Israeli prime minister Binyamin Netanyahu has vowed to stage a ground invasion of Rafah, where 1.8 million Palestinians are packed into an area inhabited formerly by 250,000 people. “My mother is afraid the Israelis will kill her and my father if I keep giving interviews. I tell her, ‘Mama, they are targeting everyone, whether I speak or not. It’s not because I speak out that they will target you specifically. They will target you because you are Palestinians.’”
Does Abou Hassira condone Hamas’s October 7th attack, in which Israel said 1,200 people were killed? “I would turn the question around by asking, ‘Does the world approve of 76 years of apartheid and ethnic cleansing, of 57 years of military occupation?’ Without justifying the crimes that took place on October 7th, it was an inevitable result of the whole political and historic context.”
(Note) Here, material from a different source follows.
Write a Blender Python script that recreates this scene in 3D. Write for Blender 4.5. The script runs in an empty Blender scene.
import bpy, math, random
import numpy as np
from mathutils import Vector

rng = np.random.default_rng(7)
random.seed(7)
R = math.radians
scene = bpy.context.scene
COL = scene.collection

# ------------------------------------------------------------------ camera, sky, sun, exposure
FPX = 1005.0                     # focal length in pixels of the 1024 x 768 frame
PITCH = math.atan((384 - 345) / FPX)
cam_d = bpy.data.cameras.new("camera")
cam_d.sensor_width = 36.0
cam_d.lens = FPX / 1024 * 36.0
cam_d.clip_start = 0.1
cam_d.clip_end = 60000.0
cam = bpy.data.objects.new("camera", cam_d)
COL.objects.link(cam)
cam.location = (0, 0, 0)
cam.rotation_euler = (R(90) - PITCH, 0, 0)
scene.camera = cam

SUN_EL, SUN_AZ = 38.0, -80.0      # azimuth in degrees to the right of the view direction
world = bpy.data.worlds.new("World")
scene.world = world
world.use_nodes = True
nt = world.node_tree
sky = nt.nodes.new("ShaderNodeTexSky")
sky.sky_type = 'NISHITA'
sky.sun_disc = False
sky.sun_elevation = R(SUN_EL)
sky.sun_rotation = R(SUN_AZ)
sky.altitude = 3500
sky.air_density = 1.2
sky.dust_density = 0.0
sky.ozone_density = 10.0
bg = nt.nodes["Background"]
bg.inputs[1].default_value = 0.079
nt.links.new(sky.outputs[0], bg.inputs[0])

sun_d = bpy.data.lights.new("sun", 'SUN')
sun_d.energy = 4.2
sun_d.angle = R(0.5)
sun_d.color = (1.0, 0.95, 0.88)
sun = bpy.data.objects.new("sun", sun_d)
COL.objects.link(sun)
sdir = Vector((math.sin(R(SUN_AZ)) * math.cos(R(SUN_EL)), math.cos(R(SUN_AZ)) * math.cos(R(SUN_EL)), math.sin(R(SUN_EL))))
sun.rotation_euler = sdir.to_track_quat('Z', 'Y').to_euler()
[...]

Members of Netanyahu’s government want to drive Gazan Palestinians into Egypt and West Bank Palestinians into Jordan. Bezalel Smotrich, Israel’s finance minister, railed against Arab members of the Knesset who heckled him in 2021, saying, “You’re here by mistake, it’s a mistake that Ben-Gurion didn’t finish the job and didn’t throw you out in 1948”.
When I spoke to Abou Hassira, the outcome of negotiations in Cairo on a hostage exchange and ceasefire was uncertain. “We must have a ceasefire now, before it is too late, before 2.3 million people perish before our eyes,” she says. “What happened on October 7th does not justify the genocide taking place today in the Gaza Strip ... The western countries who supported Netanyahu created a monster and they are telling us now, ‘We cannot control him. He’s not listening to us.’ Why would he listen when he continues to be rewarded? His survival is assured by the countries who give him weapons to kill Palestinians.”
The US and 15 other countries who cut funding to the United Nations Relief and Works Agency (Unrwa) based on unproven Israeli allegations that a dozen Unrwa employees participated in the October 7th attacks “should be ashamed”, she says. Unrwa is the UN agency which provides social services to Palestinians and its paralysis threatens the lives of four million souls in the West Bank, Jordan, Syria and Lebanon, in addition to 2.3 million in Gaza.
J'ai eu le plaisir de m'entretenir avec S.E. Niall Burgess, Ambassadeur d'Irlande en France. Nos échanges, empreints de fraternité et de solidarité, ont souligné l'engagement indéfectible de la République d'Irlande envers la justice et le droit international. Je tiens à exprimer… pic.twitter.com/504Tehb8Ic
— Hala Abou-Hassira (@HalaAbouHassira) February 29, 2024
Abou Hassira says she is moved by the groundswell of sympathy from private citizens worldwide and especially by the stand of the Irish Government and people. “They tell us, ‘You are not alone.’ You cannot imagine how much strength this gives us.”
She notes that the state of Palestine is an observer member of the UN and recognises the jurisdiction of the International Criminal Court and the International Court of Justice. “We believe in international law, although it is not applied to all countries. What is happening today is the test of the credibility of international law. If the world fails us now, I believe strongly that the whole international system of humanitarian law will collapse.”